創造性が高くリーダーシップ行動の多い従業員が増えることは企業実績を向上させることにもつながり、企業イメージをアップさせることに大きく関係してくるでしょう。
3.どのような改善方法があるのか
職場環境を改善するためには具体的にどのような方法があるのでしょうか。
作業計画の見直し
従業員が仕事に対するストレスを抱える原因のひとつに「仕事の質に対する不満」があります。
「作業計画が明確になっていないため、自分の力を発揮できない」という事態が起こるのを防ぐためにも、作業計画の見直しを図りましょう。
例えば作業の日程の計画書を作成する際には作業者と管理監督者が同時に参加するようにしたり、具体的な作業順序について話し合う機会を設けるようにしてください。
特定の個人に対して過大な作業量になっていないか、個人の技量を生かした達成感が得られる作業内容であるかも、しっかりと考えていく必要があります。

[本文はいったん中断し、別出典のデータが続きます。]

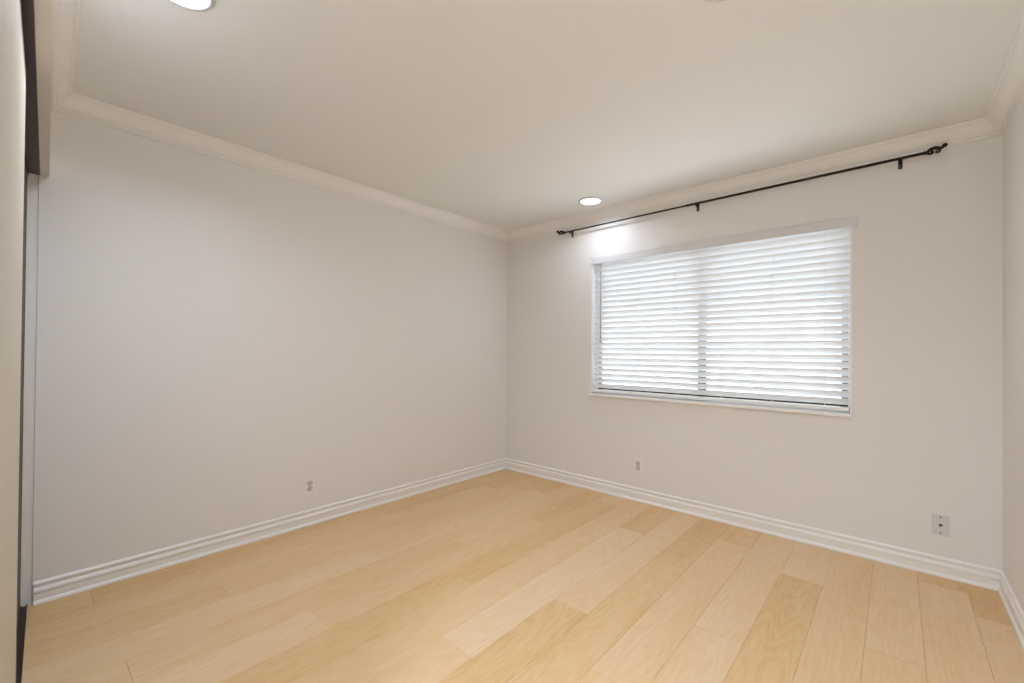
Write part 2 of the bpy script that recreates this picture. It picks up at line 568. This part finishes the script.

さらに、必要な情報は全員に伝わるように、社員全体がコミュニケーションをとる場を用意することも大切です。
勤務時間の見直し
「残業が多すぎる」「休日がない」という過労働の状態になっている従業員が出ないよう、勤務時間についても見直しをおこないましょう。
まずは週ごと月ごとの労働時間の目標値を定め、繁忙期であってもノー残業デーを運用するなど、長時間労働が当たり前にならないように十分に注意しなければなりません。
また、定めた休日日数がきちんと取れているかを確認し、取れていない場合は年次有給休暇やリフレッシュ休暇が計画的に取れるように考案していきましょう。
勤務時間についても見直しをおこない、十分な休養時間が取れるよう改善していくことが必要です。
コミュニケーションが取りやすい職場環境作りを
人間関係の問題は企業で働く人なら誰でも抱えやすく、深刻化しやすいのでより注意が必要です。
必要なときに上司や責任者に相談しやすい職場環境を整え、同僚間でもコミュニケーションを取りやすくするために、グループ単位で定期的な話し合いの場を設けるなどの工夫をしていきましょう。
心のケアを考える
悩みを誰かに相談できるのとできないのとでは、まるで違います。
心の悩みや職場での人間関係を気軽に相談できる窓口を設置したり、セルフケアに役立つ情報を提供するなど、従業員の心のケアについてもしっかりと考える必要があるでしょう。
また、あらかじめ産業保健スタッフや社外の専門家との連絡体制を整え、緊急の心のケアができるように準備しておくことも大切です。
いざという時にケアしてくれる相手がいると思えることは、大きな心の支えになります。
4.まとめ
職場環境の改善についてまとめてみましたが、いかがでしたか?
- 職場における衛生管理者の役割について
- 職場環境を改善することの重要性について
- どのような改善方法があるのか
職場環境の改善を図る立場にある事業者や衛生管理者の方などは、ぜひこの記事を参考にしてその方法について考えてみてください。